IV - A decisão de aditamento de um ponto aos factos provados, levada a cabo pelo Tribunal da Relação no acórdão recorrido, surge por reconhecimento da existência do vício invocado pelo arguido – insuficiência para a decisão da matéria de facto provada, prevista no art. 410.º, nº 2, al. a), do CPP - e tendo considerado ser possível decidir com os elementos constantes dos autos, procedeu à sanação do vício e consequentemente não determinou o reenvio do processo para a 1.ª instância. Esta forma de sanação do vício não excede os poderes de cognição da Relação (arts. 428.º, 410.º, n.º 2, al. a), e art. 426.º, n.º 1, todos do CPP).
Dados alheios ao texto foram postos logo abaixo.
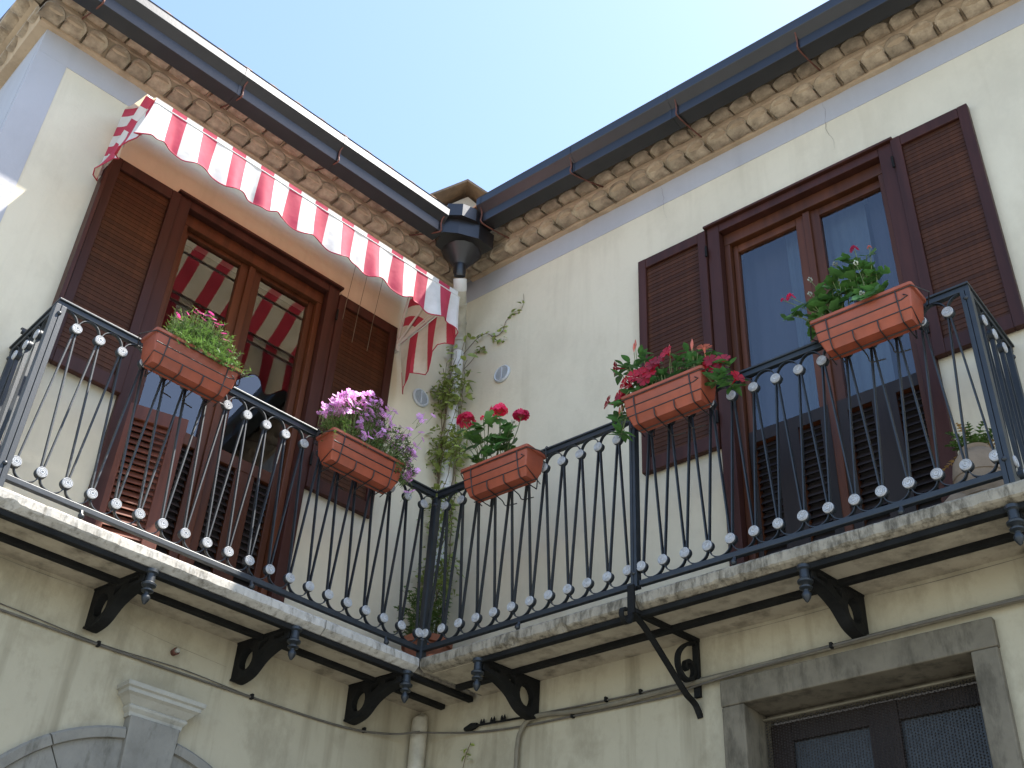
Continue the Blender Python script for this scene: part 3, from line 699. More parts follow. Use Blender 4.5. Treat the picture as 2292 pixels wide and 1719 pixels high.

V - Constitui jurisprudência corrente do STJ a orientação interpretativa dos arts. 1.º, al. f) e 358.º, n.º 1, ambos do CPP, segundo a qual inexiste alteração substancial dos factos da acusação ou da pronúncia quando na sentença melhor se concretizam os factos ali descritos. O aditamento de factos levado a cabo pelo Tribunal da Relação consubstancia uma alteração não substancial de factos, na medida em que se traduz num mero facto concretizador da conduta criminosa do arguido e não decorre a imputação para o mesmo de crimes diversos ou a agravação dos limites máximos da pena aplicável.
VI - O art. 424.º, n.º 3, do CPP limita o dever de notificação do arguido à alteração não conhecida do arguido, pelo que tendo o arguido conhecimento da eventual alteração uma vez que a questão foi suscitada pelo próprio recorrente (nas alegações de recurso interposto do acórdão da 1.ª instância), a mesma não carece de ser notificado ao arguido. Inexiste nesta interpretação qualquer violação do princípio do contraditório ou diminuição das garantias de defesa do arguido.»
[16] Nesse sentido, Paulo Pinto de Albuquerque, Comentário do Código de processo Penal, Universidade Católica Editora, 3.ª edição, anotação 2 ao art. 430.º, pág. 1158.